Petrolimex (PLX) Posts Q1/2026 Net Loss of VND 662B on Fuel Price Shock
Overview
Petrolimex (PLX), Vietnam’s largest fuel distributor, reported a consolidated net loss of VND 662 billion for Q1/2026, compared to a net profit of VND 211 billion in Q1/2025. The loss was driven by unprecedented volatility in global fuel prices and a sharp increase in import costs, which the company said were not fully reflected in domestic retail prices. Revenue reached a 13-year high of VND 98.7 trillion, up 45% year-on-year.
Key Facts
- Net loss of VND 662 billion in Q1/2026 versus net profit of VND 211 billion in Q1/2025.
- Consolidated net revenue of VND 98.7 trillion, up 45% year-on-year and the highest in 13 years.
- Gross profit was nearly flat at VND 3.7 trillion, as cost of goods sold rose sharply.
- Inventory at end-Q1 reached a record VND 29.8 trillion (including VND 6.5 trillion in provisions), up VND 16 trillion from the start of the year.
- Total assets exceeded VND 100 trillion, with inventory accounting for nearly 30%.
- CEO Luu Van Tuyen warned at the April 24 AGM that the company could lose VND 1,000 billion from petroleum products in Q1.
- Import costs surged to USD 30-37 per barrel, and the cost of a 40,000-tonne tanker rose from USD 25-26 million to USD 85-87 million.
What Happened
Petrolimex released its Q1/2026 consolidated financial statements, revealing a net loss of VND 662 billion. The company attributed the loss to extreme volatility in global fuel prices following an escalation of conflict in the Middle East from late February. CEO Luu Van Tuyen described the price movements as “unprecedented in history,” with daily swings of USD 20-50 per barrel. For example, diesel prices surged to USD 292 per barrel in March before collapsing to around USD 140 in April.

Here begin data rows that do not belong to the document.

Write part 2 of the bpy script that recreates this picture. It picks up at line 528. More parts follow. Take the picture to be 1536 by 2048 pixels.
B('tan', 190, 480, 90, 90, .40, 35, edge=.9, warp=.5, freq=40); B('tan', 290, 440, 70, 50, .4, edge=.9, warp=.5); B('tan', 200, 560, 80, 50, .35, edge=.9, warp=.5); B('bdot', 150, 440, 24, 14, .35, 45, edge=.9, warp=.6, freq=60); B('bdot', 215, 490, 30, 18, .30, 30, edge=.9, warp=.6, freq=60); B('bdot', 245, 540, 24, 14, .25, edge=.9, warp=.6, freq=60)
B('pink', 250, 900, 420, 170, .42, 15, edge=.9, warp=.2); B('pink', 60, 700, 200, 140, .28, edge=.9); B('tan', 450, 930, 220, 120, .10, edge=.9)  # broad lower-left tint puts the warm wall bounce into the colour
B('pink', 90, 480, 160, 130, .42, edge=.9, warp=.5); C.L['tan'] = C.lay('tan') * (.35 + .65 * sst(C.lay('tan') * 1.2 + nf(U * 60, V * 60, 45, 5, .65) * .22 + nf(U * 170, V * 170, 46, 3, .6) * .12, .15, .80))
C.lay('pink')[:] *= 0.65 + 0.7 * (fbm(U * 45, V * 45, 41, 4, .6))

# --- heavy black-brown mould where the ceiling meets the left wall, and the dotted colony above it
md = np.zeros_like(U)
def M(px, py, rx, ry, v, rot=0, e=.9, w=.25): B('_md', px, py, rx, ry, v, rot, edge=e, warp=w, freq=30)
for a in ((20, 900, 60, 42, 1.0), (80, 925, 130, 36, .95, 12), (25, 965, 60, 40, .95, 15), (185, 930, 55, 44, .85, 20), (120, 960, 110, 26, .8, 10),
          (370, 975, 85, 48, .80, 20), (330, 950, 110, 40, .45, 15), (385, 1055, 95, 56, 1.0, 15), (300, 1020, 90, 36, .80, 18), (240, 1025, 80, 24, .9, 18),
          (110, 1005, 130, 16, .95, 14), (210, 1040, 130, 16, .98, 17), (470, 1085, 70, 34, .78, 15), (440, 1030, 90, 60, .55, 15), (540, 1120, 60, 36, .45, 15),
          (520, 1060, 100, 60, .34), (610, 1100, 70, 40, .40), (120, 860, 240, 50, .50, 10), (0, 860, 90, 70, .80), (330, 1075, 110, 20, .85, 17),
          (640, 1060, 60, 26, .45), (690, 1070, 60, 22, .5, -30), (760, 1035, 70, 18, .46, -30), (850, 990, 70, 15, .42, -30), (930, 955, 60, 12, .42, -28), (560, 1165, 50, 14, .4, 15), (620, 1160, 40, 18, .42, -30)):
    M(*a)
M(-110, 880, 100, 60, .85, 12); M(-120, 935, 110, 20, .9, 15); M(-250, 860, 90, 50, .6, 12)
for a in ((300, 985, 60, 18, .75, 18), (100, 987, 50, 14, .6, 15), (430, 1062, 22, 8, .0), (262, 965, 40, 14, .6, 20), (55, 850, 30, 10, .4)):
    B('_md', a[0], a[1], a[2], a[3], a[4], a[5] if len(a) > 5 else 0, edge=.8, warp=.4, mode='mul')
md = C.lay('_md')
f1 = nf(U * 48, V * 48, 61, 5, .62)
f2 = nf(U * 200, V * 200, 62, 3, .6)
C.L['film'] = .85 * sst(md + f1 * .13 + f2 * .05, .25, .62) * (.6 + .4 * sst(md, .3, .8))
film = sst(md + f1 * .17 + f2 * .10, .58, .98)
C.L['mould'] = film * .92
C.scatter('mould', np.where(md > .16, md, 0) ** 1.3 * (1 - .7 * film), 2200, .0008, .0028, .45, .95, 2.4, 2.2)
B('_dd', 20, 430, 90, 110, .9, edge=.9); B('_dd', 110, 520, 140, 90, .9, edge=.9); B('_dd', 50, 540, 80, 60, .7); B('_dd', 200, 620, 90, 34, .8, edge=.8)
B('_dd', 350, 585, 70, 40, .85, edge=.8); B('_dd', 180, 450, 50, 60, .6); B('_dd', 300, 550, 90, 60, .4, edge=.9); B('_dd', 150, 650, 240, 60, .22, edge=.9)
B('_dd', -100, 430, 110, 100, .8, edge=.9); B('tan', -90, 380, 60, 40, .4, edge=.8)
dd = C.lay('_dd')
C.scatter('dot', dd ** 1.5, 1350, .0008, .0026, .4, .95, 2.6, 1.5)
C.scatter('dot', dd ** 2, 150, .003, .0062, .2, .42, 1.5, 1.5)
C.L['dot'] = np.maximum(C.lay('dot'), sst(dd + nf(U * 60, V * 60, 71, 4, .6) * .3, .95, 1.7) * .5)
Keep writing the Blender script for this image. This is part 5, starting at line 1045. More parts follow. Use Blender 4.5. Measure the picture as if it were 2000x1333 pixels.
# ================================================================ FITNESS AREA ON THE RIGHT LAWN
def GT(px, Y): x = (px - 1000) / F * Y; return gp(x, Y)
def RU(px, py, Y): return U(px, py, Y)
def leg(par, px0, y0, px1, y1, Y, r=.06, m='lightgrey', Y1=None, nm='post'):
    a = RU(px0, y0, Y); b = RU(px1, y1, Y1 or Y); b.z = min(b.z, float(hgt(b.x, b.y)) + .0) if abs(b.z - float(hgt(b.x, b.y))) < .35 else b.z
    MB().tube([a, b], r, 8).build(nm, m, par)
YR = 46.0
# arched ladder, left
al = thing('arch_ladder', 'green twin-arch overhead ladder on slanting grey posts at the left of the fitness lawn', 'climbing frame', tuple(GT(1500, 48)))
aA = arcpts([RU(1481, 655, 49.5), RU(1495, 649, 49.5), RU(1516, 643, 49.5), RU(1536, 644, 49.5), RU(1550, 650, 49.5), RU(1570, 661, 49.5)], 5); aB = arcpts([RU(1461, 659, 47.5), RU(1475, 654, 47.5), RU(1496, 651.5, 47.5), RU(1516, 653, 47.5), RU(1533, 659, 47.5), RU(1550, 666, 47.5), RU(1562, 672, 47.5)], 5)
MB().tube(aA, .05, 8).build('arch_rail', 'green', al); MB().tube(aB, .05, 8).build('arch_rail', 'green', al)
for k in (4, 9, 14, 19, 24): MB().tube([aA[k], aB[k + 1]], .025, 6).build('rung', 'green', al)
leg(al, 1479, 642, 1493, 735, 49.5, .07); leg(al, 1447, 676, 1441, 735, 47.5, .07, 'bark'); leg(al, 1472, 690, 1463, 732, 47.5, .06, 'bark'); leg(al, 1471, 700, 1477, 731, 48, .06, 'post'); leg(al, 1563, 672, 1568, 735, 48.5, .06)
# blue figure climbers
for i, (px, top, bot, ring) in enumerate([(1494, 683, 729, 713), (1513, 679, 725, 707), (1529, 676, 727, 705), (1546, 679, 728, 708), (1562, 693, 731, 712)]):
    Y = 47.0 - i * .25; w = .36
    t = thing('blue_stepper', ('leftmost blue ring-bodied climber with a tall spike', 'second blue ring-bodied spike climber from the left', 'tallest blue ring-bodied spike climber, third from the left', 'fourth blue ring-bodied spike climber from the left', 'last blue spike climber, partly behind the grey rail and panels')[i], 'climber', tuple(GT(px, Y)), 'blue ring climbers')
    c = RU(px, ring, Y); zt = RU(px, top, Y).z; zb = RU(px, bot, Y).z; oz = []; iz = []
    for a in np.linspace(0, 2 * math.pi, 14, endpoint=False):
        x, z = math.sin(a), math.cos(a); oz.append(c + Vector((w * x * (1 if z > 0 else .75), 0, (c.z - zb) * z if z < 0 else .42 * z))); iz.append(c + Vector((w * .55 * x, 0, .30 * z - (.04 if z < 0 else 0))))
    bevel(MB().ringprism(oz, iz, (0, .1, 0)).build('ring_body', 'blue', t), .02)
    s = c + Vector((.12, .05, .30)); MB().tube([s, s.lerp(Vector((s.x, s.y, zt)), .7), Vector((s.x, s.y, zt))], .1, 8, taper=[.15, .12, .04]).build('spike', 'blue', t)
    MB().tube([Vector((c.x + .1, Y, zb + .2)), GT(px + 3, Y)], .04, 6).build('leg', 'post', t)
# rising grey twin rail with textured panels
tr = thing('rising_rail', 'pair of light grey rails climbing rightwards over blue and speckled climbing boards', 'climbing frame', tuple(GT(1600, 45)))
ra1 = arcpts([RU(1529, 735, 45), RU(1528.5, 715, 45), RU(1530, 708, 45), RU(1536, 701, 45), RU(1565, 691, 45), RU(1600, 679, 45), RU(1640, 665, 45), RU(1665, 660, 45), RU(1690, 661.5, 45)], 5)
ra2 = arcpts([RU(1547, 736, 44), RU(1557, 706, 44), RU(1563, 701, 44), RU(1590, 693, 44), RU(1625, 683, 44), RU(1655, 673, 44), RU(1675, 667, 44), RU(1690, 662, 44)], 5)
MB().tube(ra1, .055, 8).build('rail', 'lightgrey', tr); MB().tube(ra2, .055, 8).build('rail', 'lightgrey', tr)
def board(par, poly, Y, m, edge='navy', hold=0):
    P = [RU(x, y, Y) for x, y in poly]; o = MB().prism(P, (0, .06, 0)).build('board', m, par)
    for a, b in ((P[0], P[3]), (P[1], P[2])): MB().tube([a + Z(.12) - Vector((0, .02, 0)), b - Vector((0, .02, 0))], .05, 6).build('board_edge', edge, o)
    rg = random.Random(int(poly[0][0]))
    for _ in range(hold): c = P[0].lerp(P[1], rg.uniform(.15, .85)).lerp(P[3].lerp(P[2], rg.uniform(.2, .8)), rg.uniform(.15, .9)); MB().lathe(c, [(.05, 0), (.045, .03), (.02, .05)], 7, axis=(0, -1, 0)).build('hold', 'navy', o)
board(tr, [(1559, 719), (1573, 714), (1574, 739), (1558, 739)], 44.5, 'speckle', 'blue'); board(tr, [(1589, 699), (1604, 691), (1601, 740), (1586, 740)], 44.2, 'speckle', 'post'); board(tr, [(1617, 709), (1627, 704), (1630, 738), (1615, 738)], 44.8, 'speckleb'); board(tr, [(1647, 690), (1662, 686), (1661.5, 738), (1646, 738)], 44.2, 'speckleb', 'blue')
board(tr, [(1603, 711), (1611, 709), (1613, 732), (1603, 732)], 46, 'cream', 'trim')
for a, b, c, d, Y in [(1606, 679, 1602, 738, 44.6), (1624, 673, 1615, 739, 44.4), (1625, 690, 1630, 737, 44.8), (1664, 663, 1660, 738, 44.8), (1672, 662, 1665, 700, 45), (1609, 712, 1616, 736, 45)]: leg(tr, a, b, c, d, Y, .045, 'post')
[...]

Import-related surcharges reached USD 30-37 per barrel, a historic high, but were not fully passed through to domestic retail prices due to regulatory constraints. Petrolimex also maintained high inventory levels to ensure national energy security, forcing it to purchase at peak prices. The company noted that non-petroleum business segments performed well and remained on track.
Market Context
PLX shares closed at VND 40,000 on April 15, 2026, down 0.50% with volume of 2.68 million shares. The stock trades on HOSE. The Q1 loss marks the worst quarterly result since Q1/2020 and contrasts sharply with the prior-year profit. The energy sector has been under pressure from global commodity swings, but Petrolimex’s loss is particularly severe given its dominant market position. The company’s high inventory levels and exposure to unhedged price risk have raised concerns about working capital management.
Strategic Significance
Petrolimex’s Q1 loss highlights the structural vulnerability of Vietnam’s fuel distribution model to external price shocks. As the state-mandated holder of strategic reserves, the company is forced to buy at high prices to ensure supply, while domestic retail prices are adjusted with a lag. This creates a margin squeeze during periods of extreme volatility. The loss may prompt management to accelerate hedging strategies or seek regulatory adjustments to the pricing mechanism. Long-term investors should assess whether the company can improve its risk management framework to mitigate such episodes.
What to Watch
- Q2/2026 earnings release for signs of margin recovery as global fuel prices stabilize.
- Any regulatory changes to the domestic fuel pricing formula that allow faster pass-through of import costs.
- Petrolimex’s hedging policy disclosures in upcoming investor presentations.
- Inventory levels and provision movements in subsequent quarters.
- Updates on the Middle East conflict and its impact on global fuel supply chains.